I don’t even know what there is to criticise from a “Men Writing Women” point of view. It’s clear that this is supposed to be a sexy scene, and both perspective and intent are of utmost importance. As a writer, I cringe at the heavy use of adverbs here, and the way he describes the body reminds me more of a gynecologist or a cannibal analysing their next meal. I see nothing sexist here, which would usually be what people mean when they dig out the “Men Writing Women” accusation.

“Soseki and the obsession of Japanese women with breasts”

It seems people pay no attention to, or don’t know about, things going on in other cultural environments. Living in Japan, I can indeed confirm that women not only look at other women’s chests here, the very topic is rather common, and people talk about them in daily life, like they would have a chat about the weather. This might not be a thing in many other cultures, but it definitely is here, and instead of criticising Soseki for pointing out something that almost falls under “boob shaming” in other areas of the world, they could take note and accept it as what it is: Reality, and no ill intentions whatever attached. I’m a teacher, and when I watch, say, a historical video, I sometimes think about how I can put the facts I just learned in my next lesson, or how I can build one around it. We are formed to a certain degree by our environment, and our role, our place in the world, becomes part of who we are as a person.

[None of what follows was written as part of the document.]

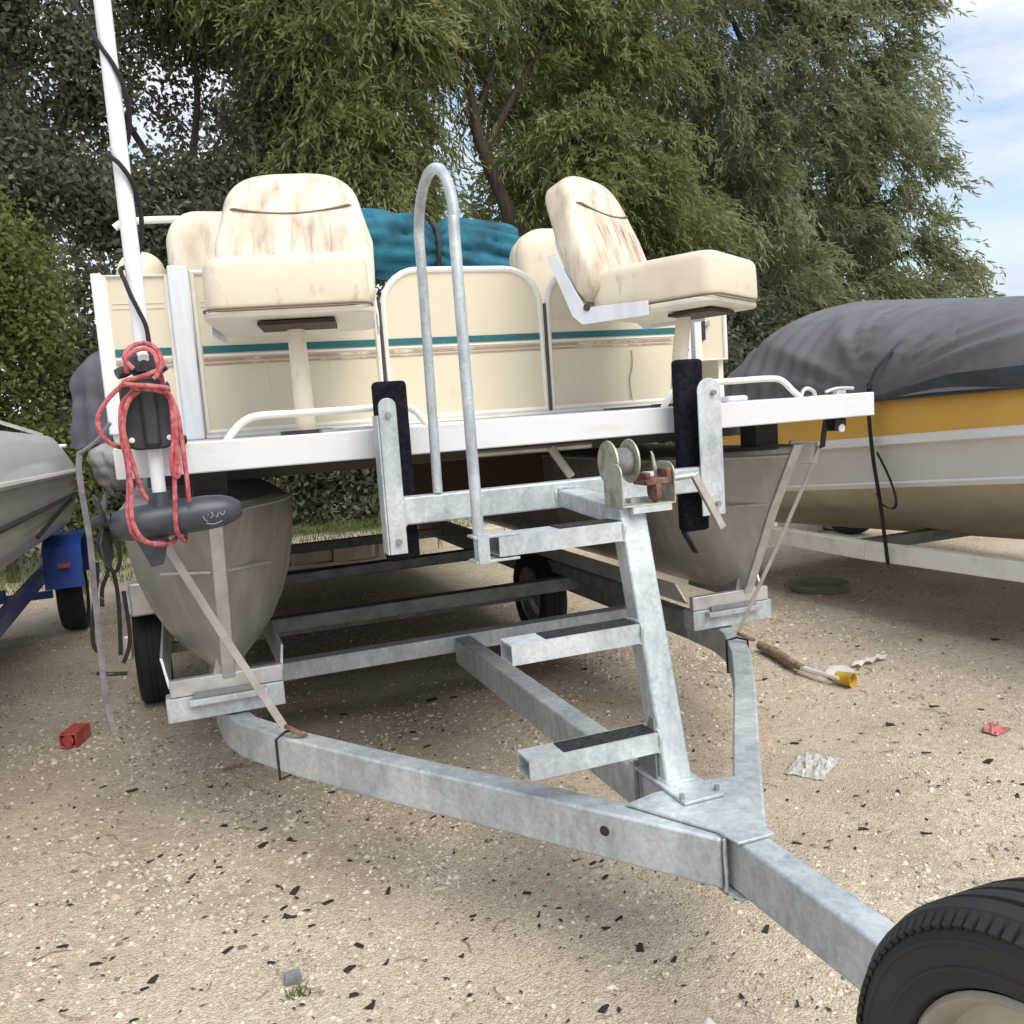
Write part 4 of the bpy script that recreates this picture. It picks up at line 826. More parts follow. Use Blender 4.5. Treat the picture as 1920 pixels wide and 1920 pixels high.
# grey weathered sheet hanging at the left deck corner
def drape(name, label, cat, cx, cy, z0, z1, rx, ry, m, seed, taper=(1, 1), lean=0.):
    r = random.Random(seed); ph = [r.uniform(0, 6.28) for _ in range(6)]; secs = []
    for i in range(26):
        t = i/25; z = z1+(z0-z1)*t; k = (math.sin(min(1, t*3.2)*math.pi/2)**.6)*(taper[0]+(taper[1]-taper[0])*t)
        ring = []
        for j in range(48):
            a = 2*math.pi*j/48
            f = 1+.07*math.sin(5*a+ph[0]+3*t)+.06*math.sin(9*a+ph[1]-4*t)+.04*math.sin(14*a+ph[2]+7*t)+.07*abs(math.sin(7*t+ph[3]+1.5*a))+.05*abs(math.sin(13*t+ph[4]-a))
            ring.append(V(rx*k*f*math.cos(a)+lean*t, ry*k*f*math.sin(a), z-z0+.012*math.sin(3*a+ph[5])))
        secs.append(ring)
    o = MB().loft(secs, closed=True, cap=True).build(name, M[m], smooth=60); o.location = (cx, cy, z0); return setp(o, label, cat)
drape('motor_cover', 'dark grey draped cover over the outboard motor of the white speedboat', 'cover', -.29, 4.55, 1.30, 1.97, .21, .24, 'tarp', 3, (.8, 1.0), -.03)
drape('weathered_sheet', 'silvery weathered sheet hanging at the stern of the white speedboat', 'sheet', -.30, 4.25, .98, 1.315, .17, .14, 'tarp_light', 8, (1.0, .75), .10)

# ------------------------------------------------------------------ left neighbour: white speedboat on a blue trailer
SB = thing('speedboat', 'white and silver speedboat with black pinstripes parked left of the pontoon boat', 'boat', (-1.5, 2.2, .3))
sb = PT(SB)
def hull(cols, ys, cx, prof, beam, bow):
    """lofted hull: prof = (half-width factor, z) rows from sheer to keel; beam(y) half width, bow(y) z lift"""
    secs = []
    for y in ys:
        row = []
        b = beam(y)
        right = [V(cx+b*k, y, z+bow(y)*f) for k, z, f in prof]
        left = [V(2*cx-p.x, p.y, p.z) for p in reversed(right[:-1])]
        secs.append(right+left)
    return secs
ys = [4.55-.22*i for i in range(25)]
bm_ = lambda y: .90*(1-max(0, (1.2-y)/2.0)**2)**.5 if y > -.75 else .12
bw = lambda y: .018*(4.4-y)
prf_ = [(1.0, 1.14, 1), (1.005, 1.08, 1), (.985, .90, 1), (.93, .78, 1), (.80, .70, 1), (.45, .55, 1.1), (0, .42, 1.2)]
sb(MB().loft(hull(0, ys, -1.47, prf_, bm_, bw), cap=True), 'hull', M['gelsilver'], smooth=50)
dk = [(1.015, 1.125, 1), (1.035, 1.14, 1), (1.005, 1.32, 1), (.97, 1.375, 1), (.85, 1.395, 1), (0, 1.41, 1)]
secs = []
for y in ys:
    b = bm_(y); end = .10*max(0, (y-3.6)/.8)**2
    rw = [V(-1.47+b*k, y, z+bw(y)-end*(1 if z > 1.25 else 0)) for k, z, f in dk]; secs.append(rw+[V(-2.94-p.x, p.y, p.z) for p in reversed(rw[:-1])])
sb(MB().loft(secs, cap=True), 'deck', M['gelwhite'], smooth=50)
sb(MB().tube([(-1.47+bm_(y)*1.035, y, 1.135+bw(y)) for y in ys], .018, 8), 'rub_rail', M['gelwhite'])
sb(MB().tube([(-1.47+bm_(y)*1.004, y, .975+bw(y)*.7) for y in ys if y > 0], .013, 6), 'pinstripe', M['hullline'])
sb(MB().tube([(-1.47+bm_(y)*.992+.004, y, .945-.035*max(0, 4.3-y)**1.3) for y in ys if 2.4 < y < 4.35], .012, 6), 'pinstripe', M['hullline'])
sb(MB().tube([(-.66, 3.9, 1.40), (-.98, 3.4, 1.56)], .012, 8), 'windscreen_rail', M['alu_light'])
sb(MB().box((-2.25, 2.2, 1.44), (-.80, 2.26, 1.60)), 'windscreen', M['hullline'])
sb(MB().box((-.70, 4.25, 1.305), (-.56, 4.31, 1.33)), 'cleat', M['alu_light'], bevel=.008)
om = MB().box((-1.75, 4.42, .5), (-1.25, 4.6, 1.2)); sb(om, 'transom_platform', M['gelwhite'], bevel=.03)
BT = thing('blue_trailer', 'bright blue boat trailer with square fender under the white speedboat', 'trailer', (-1.2, 3, 0))
bt_ = PT(BT)
for s in (-1, 1):
    cx = -1.5+s*.83
    ft = MB(); out = [(-.40, -.30), (-.34, -.02), (-.22, .03), (.22, .03), (.34, -.02), (.40, -.30), (.385, -.30), (.325, -.035), (.21, .015), (-.21, .015), (-.325, -.035), (-.385, -.30)]
    ft.prism(out, Matrix(((0, 0, 1, cx-.12), (1, 0, 0, 4.55), (0, 1, 0, .66), (0, 0, 0, 1))), .24); bt_(ft, 'fender', M['blue'])
    wh = thing('wheel', None, None); wh.parent = BT
    t, rm = wheel(None, (0, 0, 0), .27, .17, M['rubber_dark'], M['steel']); t.parent = rm.parent = wh; wh.location = V(cx, 4.55, .27)-BT.location
    bt_(MB().beam((cx-s*.18, 5.0, .42), (cx-s*.18, 1.8, .40), .06, .09), 'side_beam', M['blue'], bevel=.004)
    bt_(MB().beam((cx-s*.18, 1.8, .40), (-1.5, .2, .40), .06, .09), 'drawbar_arm', M['blue'], bevel=.004)
bt_(MB().beam((-2.2, 4.55, .27), (-.8, 4.55, .27), .05, .05), 'axle', M['blue'])
bt_(MB().beam((-2.1, 3.4, .47), (-.9, 3.4, .47), .07, .06), 'crossbeam', M['blue'])
bt_(MB().beam((-1.5, .25, .40), (-1.5, -.9, .40), .08, .09), 'tongue', M['blue'])
bt_(MB().box((-1.54, -.95, 0), (-1.46, -.87, .36)), 'jack_stand', M['galv_dark'])
for x in (-1.85, -1.15): bt_(MB().beam((x, 4.6, .53), (x, 2.2, .60), .09, .06), 'bunk', M['carpet'])
bt_(MB().box((-.70, 4.135, .50), (-.62, 4.145, .53)), 'side_reflector', M['amber'], bevel=.002)

# ------------------------------------------------------------------ right neighbour: covered boat with yellow band on a white trailer
CB = thing('covered_boat', 'white boat with amber yellow band under a grey storage cover at right', 'boat', (4.9, 1, .3))
cb = PT(CB)
cx = 4.88; ysr = [3.25-.2*i for i in range(31)]
def hb(y): return 1.13*(1-max(0, (-.2-y)/2.9)**2.2)**.5 if y > -3.09 else .1
def lift(y): return .055*(1.2-y)
rows = [(1.0, 1.305, .55), (1.012, 1.075, 1.15), (1.03, 1.062, 1.15), (1.03, 1.028, 1.15), (1.005, 1.02, 1.15), (.985, .825, 1.5), (1.0, .815, 1.5), (.985, .79, 1.5), (.88, .70, 1.6), (.5, .50, 1.3), (0, .36, .9)]
def hrow(a, b, m, name, **k):
    secs = []
    for y in ysr:
        rw = [V(cx-hb(y)*kk*(1-(.0 if z > 1 else .0)), y, z+lift(y)*f) for kk, z, f in rows[a:b]]; secs.append(rw)
    secs2 = [[V(2*cx-p.x, p.y, p.z) for p in rw] for rw in secs]
    return cb(MB().loft(secs).loft(secs2), name, M[m], smooth=40)
hrow(0, 2, 'gelyellow', 'colour_band'); hrow(1, 5, 'gelwhite', 'rub_rail'); hrow(4, 6, 'gelgrey', 'topside'); hrow(5, 8, 'gelwhite', 'chine_strip'); hrow(7, 11, 'geltan', 'hull_bottom')
y0 = ysr[0]; tr = [V(cx-hb(y0)*k, y0, z+lift(y0)*f) for k, z, f in rows]
cb(MB().add(tr+[V(2*cx-p.x, p.y, p.z) for p in tr], [tuple(range(len(tr)))+tuple(reversed(range(len(tr), 2*len(tr))))]), 'transom', M['gelgrey'])
BCL = 1
BC = thing('boat_cover', 'dark grey fitted storage cover stretched over the yellow banded boat', 'boat cover', (cx, 1, 1.33))
secs = []; nn = 91
for i in range(156):
    y = 3.22-i*.04; t = 3.22-y
    ridge = 1.815+.105*(min(y, 3.6)-1.5)+.008*math.sin(3*y)
    ridge = 1.42+(ridge-1.42)*min(1, (t+.02)/.75)**.9
    row = []
    hw = hb(y)*1.03+.02
    for j in range(nn):
        u = -1+2*j/(nn-1); au = abs(u)
        edge = 1.305+lift(y)*.55-.035
        ex = 1.7+1.0*min(1, t/1.6); zt = edge+(ridge-edge)*(1-au**ex)**.92
        x = cx+hw*math.copysign(math.sin(au*math.pi/2)**.92, u)
        # pleats gathered at the tie point plus radiating tension folds
        d = math.hypot(y-1.37, (1-au)*1.25)+.05; ang = math.atan2((1-au)*1.25, y-1.37)
        fold = .055*(.5-abs(math.sin(13*ang+1.5*math.sin(5*ang)))**.7)*min(1, 2*d)*(1 if u < 0 else .5)*math.exp(-.9*d)+.040*(1-abs(math.sin(19*y+2.0*au+math.sin(3.1*y)))**.6)*(au**.9)*max(0, min(1, (y-1.5)/.6))+.004*math.sin(7*y+5*u)
        row.append(V(x-fold*(1 if u < 0 else -1), y, zt+fold*.45))
    secs.append(row)
mb = MB().loft(secs); mb.v = [tuple(V(p)-BC.location) for p in mb.v]; cv = mb.build('cover_sheet', M['cover'], BC, smooth=70)
hem = []
for y in [3.22-.075*i for i in range(83)]:
    hw = hb(y)*1.03+.027; e = 1.305+lift(y)*.55; dpt = .03+.075*min(1, max(0, (1.35-y)/.5))
    hem.append([V(cx-hw, y, e-.045), V(cx-hw-.004, y, e-.045+dpt*.5), V(cx-hw+.004, y, e-.045+dpt)])
mb = MB().loft(hem); mb.v = [tuple(V(p)-BC.location) for p in mb.v]; mb.build('hem', M['cover_dark'], BC)
xw = lambda y: cx-hb(y)*1.03-.035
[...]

Stephen King. Ahh, Stephen King.

Stephen King is always being laughed at for using vagina-and-sand and sand-vagina metaphors, and while I can’t confirm the truth in this statement (I honestly haven’t seen it all too often, or not paid attention to it), the marked passage here is typical Stephen-King-hands-on style. And it works, doesn’t it? “Spreading the sand like a woman’s vagina” tells us something about the character narrating this (the father) who’s watching his son. Besides that, the next sentence made me laugh. Can you imagine why?

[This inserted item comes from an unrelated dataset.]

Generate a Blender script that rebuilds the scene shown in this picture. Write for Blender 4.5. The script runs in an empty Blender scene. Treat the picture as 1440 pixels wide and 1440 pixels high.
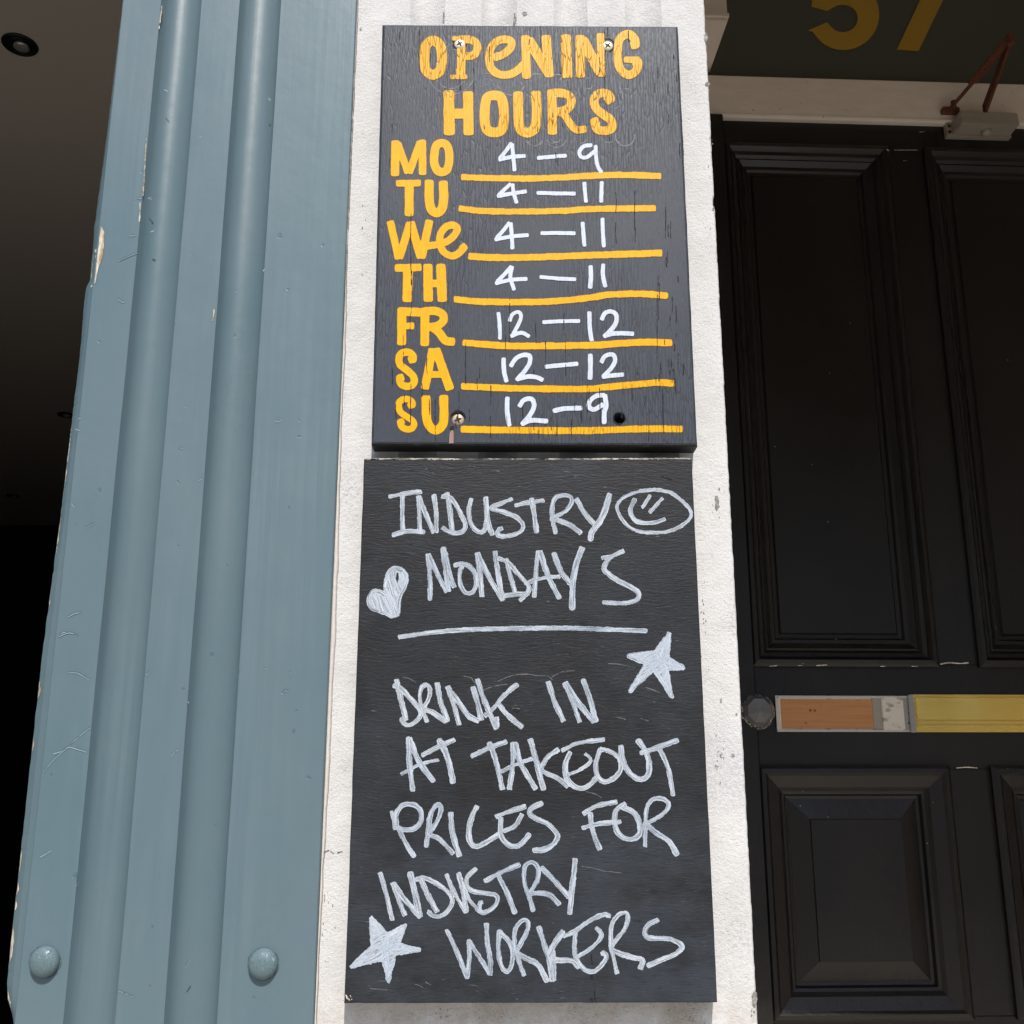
import bpy, bmesh, math, random
import numpy as np
from mathutils import Vector, Matrix, noise
random.seed(7)
S = bpy.context.scene
COL = S.collection
# ------------------------------------------------------------------ camera, sky, sun, exposure
F = 1442.0                      # focal length in photo pixels (photo 1440 px)
PITCH = math.atan(F / 5864.0)
EYE = 1.30
CAM = Vector((0, -1.10, EYE))
cam = bpy.data.objects.new('camera', bpy.data.cameras.new('camera'))
COL.objects.link(cam)
cam.location = CAM
cam.rotation_euler = (math.radians(90) + PITCH, 0, 0)
cam.data.sensor_width = 36
cam.data.lens = 36 * F / 1440
cam.data.clip_start = 0.02
cam.data.clip_end = 500
S.camera = cam
TOSUN = Vector((0.13, -1.0, 1.29)).normalized()
SUN_EL = math.asin(TOSUN.z)
w = bpy.data.worlds.new('World'); S.world = w; w.use_nodes = True
nt = w.node_tree; nt.nodes.clear()
sky = nt.nodes.new('ShaderNodeTexSky'); sky.sky_type = 'NISHITA'; sky.sun_disc = False
sky.sun_elevation = SUN_EL
sky.sun_rotation = math.atan2(TOSUN.x, TOSUN.y)
bg = nt.nodes.new('ShaderNodeBackground'); bg.inputs[1].default_value = 0.15
wo = nt.nodes.new('ShaderNodeOutputWorld')
nt.links.new(sky.outputs[0], bg.inputs[0]); nt.links.new(bg.outputs[0], wo.inputs[0])
sl = bpy.data.lights.new('sun', 'SUN'); sl.energy = 4.2; sl.angle = math.radians(0.5); sl.color = (1, .965, .92)
so = bpy.data.objects.new('sun', sl); COL.objects.link(so)
so.rotation_euler = TOSUN.to_track_quat('Z', 'Y').to_euler()
so.location = (1, -4, 6)
S.view_settings.view_transform = 'Standard'; S.view_settings.look = 'None'
S.view_settings.gamma = 1; S.view_settings.use_curve_mapping = False
S.view_settings.exposure = 0.0
S.render.engine = 'CYCLES'
S.cycles.max_bounces = 10; S.cycles.diffuse_bounces = 6; S.cycles.transparent_max_bounces = 24
S.render.resolution_x = S.render.resolution_y = 1024

# ------------------------------------------------------------------ pixel of the photo -> point in the place
CP, SP = math.cos(PITCH), math.sin(PITCH)
def ray(px, py):
    dx = (px - 720) / F; dy = (720 - py) / F
    return Vector((dx, CP - dy * SP, SP + dy * CP))
def at(px, py, Y=0.0):
    d = ray(px, py); t = (Y - CAM.y) / d.y
    return CAM + d * t
def atz(px, py, Z):
    d = ray(px, py); t = (Z - CAM.z) / d.z
    return CAM + d * t
def pxy(p):                                    # inverse of at()
    v = p - CAM; x = v.x; fz = v.y * CP + v.z * SP; uz = -v.y * SP + v.z * CP
    return 720 + F * x / fz, 720 - F * uz / fz

# ------------------------------------------------------------------ materials
MATS = {}
class N:
    def __init__(s, name):
        s.m = bpy.data.materials.new(name); s.m.use_nodes = True
        s.t = s.m.node_tree; s.b = s.t.nodes['Principled BSDF']; s.out = s.t.nodes['Material Output']
        MATS[name] = s.m
    def n(s, typ, **k):
        nd = s.t.nodes.new('ShaderNode' + typ)
        for a, v in k.items(): setattr(nd, a, v)
        return nd
    def l(s, a, b): s.t.links.new(a, b)
    def put(s, v, inp):
        if hasattr(v, 'is_linked') or hasattr(v, 'links'): s.l(v, inp)
        else:
            if isinstance(v, (tuple, list)) and len(v) == 3 and len(inp.default_value) == 4: v = (*v, 1)
            inp.default_value = v
    def obj(s, scale=(1, 1, 1)):
        tc = s.n('TexCoord'); mp = s.n('Mapping'); mp.inputs['Scale'].default_value = scale
        s.l(tc.outputs['Object'], mp.inputs[0]); return mp.outputs[0]
    def uv(s, scale=(1, 1, 1)):
        tc = s.n('TexCoord'); mp = s.n('Mapping'); mp.inputs['Scale'].default_value = scale
        s.l(tc.outputs['UV'], mp.inputs[0]); return mp.outputs[0]
    def noise(s, v, sc=1, det=3, rough=.5, dist=0):
        n = s.n('TexNoise'); s.l(v, n.inputs['Vector']); n.inputs['Scale'].default_value = sc
        n.inputs['Detail'].default_value = det; n.inputs['Roughness'].default_value = rough
        n.inputs['Distortion'].default_value = dist
        return n.outputs['Fac']
    def voro(s, v, sc=1, feat='DISTANCE_TO_EDGE', rnd=1):
        n = s.n('TexVoronoi', feature=feat); s.l(v, n.inputs['Vector']); n.inputs['Scale'].default_value = sc
        n.inputs['Randomness'].default_value = rnd
        return n.outputs['Distance']
    def ramp(s, v, a, b, x=0.0, y=1.0):
        n = s.n('MapRange'); n.clamp = True; s.l(v, n.inputs[0])
        for i, q in enumerate((a, b, x, y)): n.inputs[i + 1].default_value = q
        return n.outputs[0]
    def math(s, op, a, b=0.0):
        n = s.n('Math', operation=op); s.put(a, n.inputs[0]); s.put(b, n.inputs[1]); return n.outputs[0]
    def mix(s, f, a, b):
        n = s.n('Mix', data_type='RGBA'); s.put(f, n.inputs[0]); s.put(a, n.inputs[6]); s.put(b, n.inputs[7]); return n.outputs[2]
    def bump(s, h, st=1, dist=.001, nrm=None):
        n = s.n('Bump'); n.inputs['Strength'].default_value = st; n.inputs['Distance'].default_value = dist
        s.l(h, n.inputs['Height'])
        if nrm is not None: s.l(nrm, n.inputs['Normal'])
        return n.outputs[0]
    def fin(s, col=None, rough=.5, nrm=None, spec=.5, metal=0, alpha=None, coat=0):
        if col is not None: s.put(col, s.b.inputs['Base Color'])
        s.put(rough, s.b.inputs['Roughness']); s.put(spec, s.b.inputs['Specular IOR Level']); s.put(metal, s.b.inputs['Metallic'])
        if nrm is not None: s.l(nrm, s.b.inputs['Normal'])
        if alpha is not None: s.put(alpha, s.b.inputs['Alpha'])
        if coat: s.b.inputs['Coat Weight'].default_value = coat; s.b.inputs['Coat Roughness'].default_value = .25
        return s.m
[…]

When men write women competently, we write “people”. There are specific female traits we can attach to create specific types of people (femme fatale would be one such “trope” — oh how I hate that term) that help make the story flow better, or make character motivations or actions more believable. A tiny, weak Mulan fighting her way up through the ranks of an army, utilising her agility and wits (the Disney cartoon) makes more sense to me than a tiny, weak Mulan who just waltzes through the rows of enemies and mows them like grass (the motion picture). Cowboy Bebop’s Faye Valentine is a true femme fatale (in the original — the series turned her into an insufferable person, sassy for the sake of being sassy). She is aware of her effect on men and uses it to distract enemies or trick them. We use the weapons we have available, anything else would be unbelievable. Arnold Schwarzenegger can stomp over the battlefield and smash his opposition. Sherlock Holmes would have to use his brain to achieve the same. Females usually are more similar in physique to Sherlock Holmes than Arnold Schwarzenegger, and when there’s a highly trained combat expert who can dispose of enemies in a fight using sheer strength, then that’s perfectly fine and can open up a lot of opportunities (and define her traits), but the whole package has to fit.

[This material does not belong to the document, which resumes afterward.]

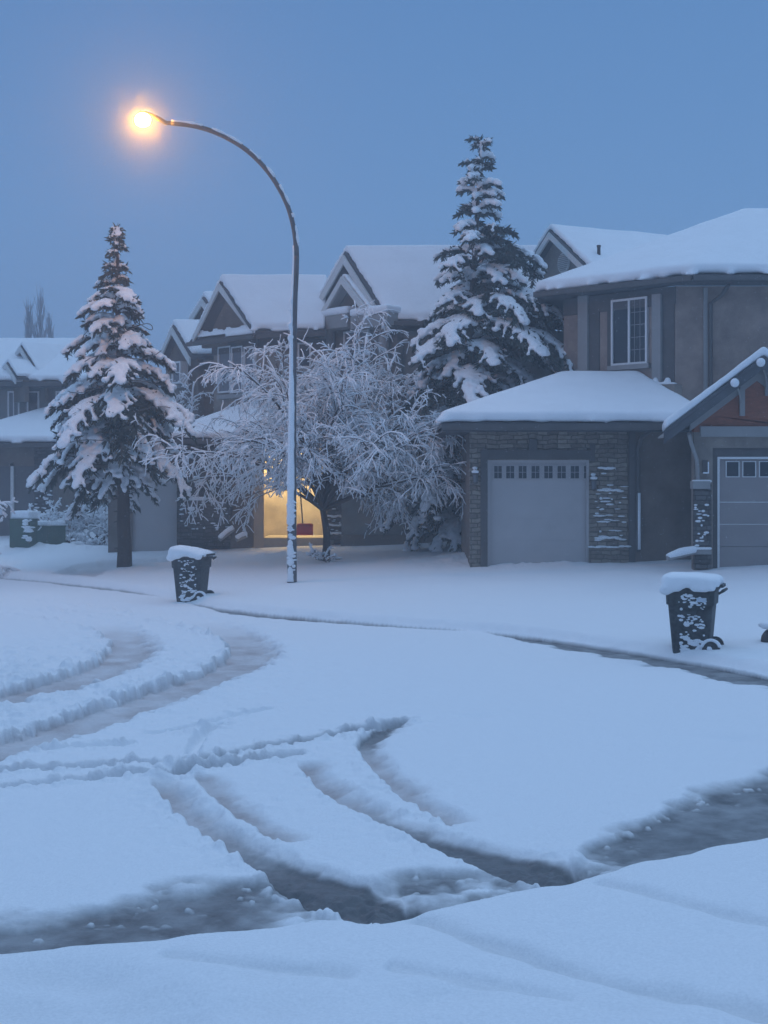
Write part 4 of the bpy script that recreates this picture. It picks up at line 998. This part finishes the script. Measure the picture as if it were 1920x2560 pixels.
# ------------------------------------------------------------------ utility boxes
def build_boxes():
    g = 'green utility boxes by the left house'
    D = 42.5
    p = P(24, 1362, D); q = P(88, 1300, D); zg = p.z
    h = thing('utility_box', 'taller green utility box with snow stuck on its front, left of the low one', 'utility box', ((p.x + q.x) / 2, D, zg), g)
    m = MB(); m.prism([(p.x, D, zg - .2), (q.x - .12, D - .25, zg - .2), (q.x, D + .3, zg - .2), (p.x + .12, D + .6, zg - .2)], (0, 0, q.z - zg + .2)); m.build('cabinet', GREEN, h)
    m = MB(); m.prism([(p.x - .03, D, q.z), (q.x - .12, D - .3, q.z), (q.x + .03, D + .3, q.z), (p.x + .12, D + .63, q.z)], (0, 0, .04)); m.build('lid', GREEN, h)
    m = MB(); m.prism([(p.x + .02, D + .05, q.z + .02), (q.x - .12, D - .28, q.z + .02), (q.x + .04, D + .3, q.z + .02), (p.x + .12, D + .6, q.z + .02)], (0, 0, .27)); puff(m.build('snow_cap', SNOW, h, smooth=True), .05, 5, .04, .3)
    m = MB()
    for k in range(16):
        t = ru(.62, .98); m.ball((q.x - .12 + (t - .8) * .35 - .05, D - .24 + (t - .8) * .4, zg + ru(0, .8)), (ru(.08, .18), .06, ru(.03, .06)), 8, 5)
    m.build('plastered_snow', SNOW, h, smooth=True)
    D = 43.2; p = P(92, 1358, D); q = P(160, 1318, D); zg = p.z
    h = thing('utility_box', 'lower green utility box under an even snow cap, right of the taller one', 'utility box', ((p.x + q.x) / 2, D, zg), g)
    m = MB(); m.prism([(p.x - .1, D + .35, zg - .3), (p.x + .38, D - .1, zg - .3), (q.x, D + .2, zg - .3), (q.x - .2, D + .7, zg - .3)], (0, 0, q.z - zg + .3)); m.build('cabinet', GREEN, h)
    m = MB(); m.prism([(p.x - .12, D + .35, q.z), (p.x + .38, D - .13, q.z), (q.x + .03, D + .2, q.z), (q.x - .2, D + .73, q.z)], (0, 0, .04)); m.build('lid', GREEN, h)
    m = MB(); m.prism([(p.x - .1, D + .35, q.z + .02), (p.x + .38, D - .12, q.z + .02), (q.x, D + .2, q.z + .02), (q.x - .2, D + .7, q.z + .02)], (0, 0, .18)); puff(m.build('snow_cap', SNOW, h, smooth=True), .05, 4, .03, .3)
build_boxes()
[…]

Lastly, there is a lot more to this. A great example would be “The Force Awakens”, which is full of general writing problems. The protagonist is a young woman. She is neither large, nor very athletic, she’s perfect in every way from the start, never loses against the antagonist, has an answer to every problem, doesn’t need to rely on the help of others, and many, many more things of that sort. While the story is already a train wreck (sorry, Force Awakens fans), I believe we’re being shown a great example on how to NOT write women, no matter your sex/gender/identity, and this ties into the script of the movie. The character has no flaws. She’s perfect in every aspect, and from such a foundation, there is no lesson to be learnt, no growth to be expected. Sure, there are other “iconic characters”, where growth is not the primary concern, but these characters are typically older, more experienced and have their growth already under the belt. Besides, this movie was made to resemble Luke Skywalker’s “hero’s journey” from the original trilogy, and there’s no hero’s journey in this story at all. We’re already at the last stage, and the character gets thrown around by the plot like a pinball. These other characters are STILL flawed and incompetent in some ways, else it would be impossible to create meaningful conflict and obstacles to overcome. Which would be a great topic for another time.

Thanks for reading.

2 comments

  1. A lot of men write women quite well and realistically. This was an interesting piece you wrote – I think some people can overthink things or blow things out of proportion – sometimes a writer’s style just isn’t to our taste & it doesn’t mean the book is written poorly. I also think sometimes certain expressions can feel negative I.e. when a woman who isn’t actually flat chested calls herself that just because she isn’t large – that is problematic and it isn’t necessarily reality. If it was reality, then yeah, nothing wrong with her acknowledging it. As you said, in Japan or other cultures, it’s normal for women to check one another out and compare one another like they talk about the weather.

    Like

    • Hey there, thanks for your comment 🙂

      There’s a lot more to say about this topic, but I didn’t want to put it all in one posting. In this first one, I wanted to display what “men writing women” is not; which part of it does not deserve criticism, because of false premises, and I didn’t even do as good a job as I had intended to be. For example the Stephen King scene, where his son is “spreading the wet sand like a vagina” also means that he’s doing it carefully, with a light touch (since you aren’t going to be forceful and violent or rash there), so the metaphor works pretty well, and SK’s typical style shimmers through. I’m pretty sure he wanted this to be provocative.

      Then there’s the “sexy scene”, in which one could argue that the woman described is being objectified, but really, who the writer is writing here is the male from whose POV the scene is written, so this is more a case of “men writing men”. Like I said, perspective and intent are always important when looking at something like this, and I want to some day write the POV of a horny teenage boy — and we all know what THAT will look like. Just to explore this, and why not.

      But there’s very valid criticism, too.
      When women are accessories or extensions of male characters, or when they’re being written in unbelievable or obviously objectified ways, they’re not women, they’re devices. This is often the case with other things, too. When a complete people suddenly appears homogenous, when aliens are all the same, but aliens are unlikely to feel hurt or offended by this, whereas I’d probably be pissed as a woman, if I found that all the women in the book I’m reading are nothing but deco objects, or being used to amplify men, or to make them look good in comparison.

      This post would have grown to enormous proportions, and I felt like splitting it up will work best, because it’s just a very nuanced topic.